Example 6: Unavoidable Incidents
You can try whatever you want, but depending on luck and the situation, you sometimes can't avoid anything. In one example, a driver uses slow braking to ensure good track position, decides to go to the inside, but realizes very early—even turning slightly left—that they should abandon the inside because they saw another driver in the mirror who was going to hit everyone.
That driver hits one car, and both cars start going in one direction because of the contact. The aware driver decides to go all the way to the inside, which is the right decision, but someone else had lost their braking and hit them anyway. In that situation, there's really not much that could have been done. The driver could have maybe stayed on the outside and checked up with the other cars, which would have resulted in less damage but would have required stopping anyway. They didn't even see the car on the inside because that driver had changed direction abruptly. This is an unavoidable scenario in racing that everyone will eventually have to deal with.
Example 7: Dealing with Chaos Aggressively
This final example demonstrates how to deal with chaos in an aggressive way. There are lots of things happening ahead—people fighting, crashing, and spinning—and the driver stays in charge of their future by staying as close as possible to the cars ahead, not by trying to check up and make themselves a passive actor or victim of what's happening behind.
The driver uses all the track, realizes they can't go to the inside in one spot, goes the long way around the outside, gets back on power, and then sees people starting to crash.
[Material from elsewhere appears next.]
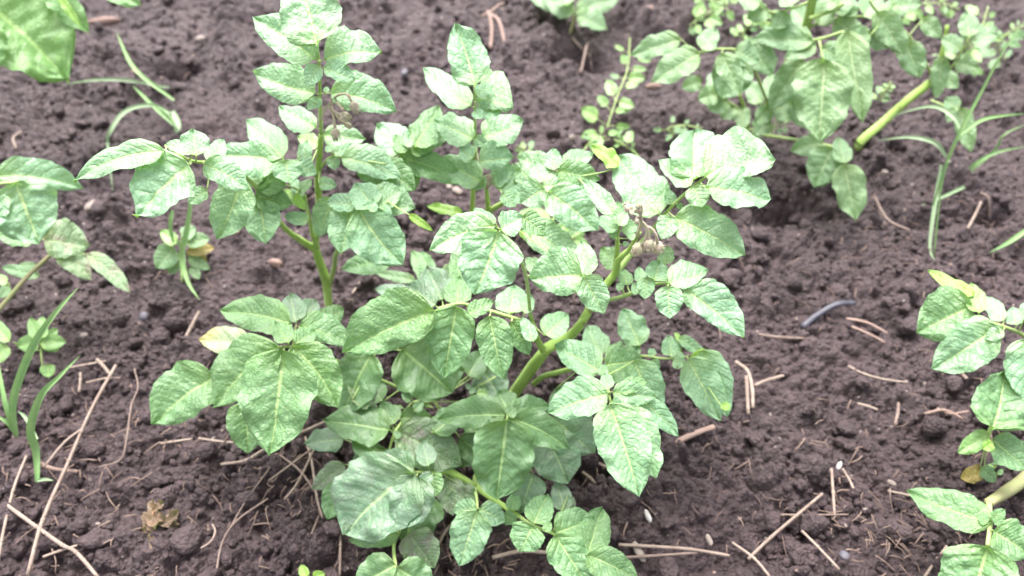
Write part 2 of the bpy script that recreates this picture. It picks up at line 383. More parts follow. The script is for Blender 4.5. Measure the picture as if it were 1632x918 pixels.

They're not even going full throttle at this point and start braking a little bit. Then they go right to avoid one car, but there's already someone in that position, so they have to be careful not to check up and cause a crash behind. They get back on power right away to make the car gain track position in that area. With still lots of things happening, they find their way through successfully.
The main objective in this scenario is to avoid the incidents while staying as far forward as possible so that you avoid being hit from behind. This aggressive approach to chaos—maintaining forward momentum while making constant micro-adjustments—is what separates successful race start navigation from passive, defensive driving that often leads to being collected in incidents anyway.